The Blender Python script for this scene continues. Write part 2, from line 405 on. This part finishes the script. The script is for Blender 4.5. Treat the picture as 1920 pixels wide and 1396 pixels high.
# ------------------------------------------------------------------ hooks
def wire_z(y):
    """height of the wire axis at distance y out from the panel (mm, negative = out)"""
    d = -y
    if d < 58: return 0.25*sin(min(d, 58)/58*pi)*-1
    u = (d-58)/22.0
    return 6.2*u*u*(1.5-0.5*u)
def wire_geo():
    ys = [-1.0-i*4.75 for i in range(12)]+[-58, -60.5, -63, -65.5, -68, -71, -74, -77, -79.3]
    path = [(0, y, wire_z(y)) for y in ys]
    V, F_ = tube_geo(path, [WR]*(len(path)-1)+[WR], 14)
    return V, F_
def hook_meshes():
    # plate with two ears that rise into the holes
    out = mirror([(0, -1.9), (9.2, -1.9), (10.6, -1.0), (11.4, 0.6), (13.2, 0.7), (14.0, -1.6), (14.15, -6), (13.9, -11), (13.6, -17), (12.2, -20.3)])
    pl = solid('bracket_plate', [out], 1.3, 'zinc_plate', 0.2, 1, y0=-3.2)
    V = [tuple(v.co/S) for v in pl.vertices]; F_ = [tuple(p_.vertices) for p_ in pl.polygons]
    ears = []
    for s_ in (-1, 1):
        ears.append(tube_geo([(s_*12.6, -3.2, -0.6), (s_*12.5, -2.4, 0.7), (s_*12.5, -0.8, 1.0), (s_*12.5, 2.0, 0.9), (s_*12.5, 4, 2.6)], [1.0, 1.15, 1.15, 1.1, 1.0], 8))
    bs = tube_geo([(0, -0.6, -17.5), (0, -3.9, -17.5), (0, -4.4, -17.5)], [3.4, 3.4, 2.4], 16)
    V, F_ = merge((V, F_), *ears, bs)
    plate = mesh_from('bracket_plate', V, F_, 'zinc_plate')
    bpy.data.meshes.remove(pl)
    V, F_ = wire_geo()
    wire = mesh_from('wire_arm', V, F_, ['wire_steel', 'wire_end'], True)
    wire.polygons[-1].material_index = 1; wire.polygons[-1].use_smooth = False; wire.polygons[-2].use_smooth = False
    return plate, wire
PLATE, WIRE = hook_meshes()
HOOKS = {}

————

From the listing above, extract every line exactly as it stands.

CORRECT ANSWER
The Blender Python script for this scene continues. Write part 2, from line 405 on. This part finishes the script. The script is for Blender 4.5. Treat the picture as 1920 pixels wide and 1396 pixels high.
# ------------------------------------------------------------------ hooks
def wire_z(y):
    """height of the wire axis at distance y out from the panel (mm, negative = out)"""
    d = -y
    if d < 58: return 0.25*sin(min(d, 58)/58*pi)*-1
    u = (d-58)/22.0
    return 6.2*u*u*(1.5-0.5*u)
def wire_geo():
    ys = [-1.0-i*4.75 for i in range(12)]+[-58, -60.5, -63, -65.5, -68, -71, -74, -77, -79.3]
    path = [(0, y, wire_z(y)) for y in ys]
    V, F_ = tube_geo(path, [WR]*(len(path)-1)+[WR], 14)
    return V, F_
def hook_meshes():
    # plate with two ears that rise into the holes
    out = mirror([(0, -1.9), (9.2, -1.9), (10.6, -1.0), (11.4, 0.6), (13.2, 0.7), (14.0, -1.6), (14.15, -6), (13.9, -11), (13.6, -17), (12.2, -20.3)])
    pl = solid('bracket_plate', [out], 1.3, 'zinc_plate', 0.2, 1, y0=-3.2)
    V = [tuple(v.co/S) for v in pl.vertices]; F_ = [tuple(p_.vertices) for p_ in pl.polygons]
    ears = []
    for s_ in (-1, 1):
        ears.append(tube_geo([(s_*12.6, -3.2, -0.6), (s_*12.5, -2.4, 0.7), (s_*12.5, -0.8, 1.0), (s_*12.5, 2.0, 0.9), (s_*12.5, 4, 2.6)], [1.0, 1.15, 1.15, 1.1, 1.0], 8))
    bs = tube_geo([(0, -0.6, -17.5), (0, -3.9, -17.5), (0, -4.4, -17.5)], [3.4, 3.4, 2.4], 16)
    V, F_ = merge((V, F_), *ears, bs)
    plate = mesh_from('bracket_plate', V, F_, 'zinc_plate')
    bpy.data.meshes.remove(pl)
    V, F_ = wire_geo()
    wire = mesh_from('wire_arm', V, F_, ['wire_steel', 'wire_end'], True)
    wire.polygons[-1].material_index = 1; wire.polygons[-1].use_smooth = False; wire.polygons[-2].use_smooth = False
    return plate, wire
PLATE, WIRE = hook_meshes()
HOOKS = {}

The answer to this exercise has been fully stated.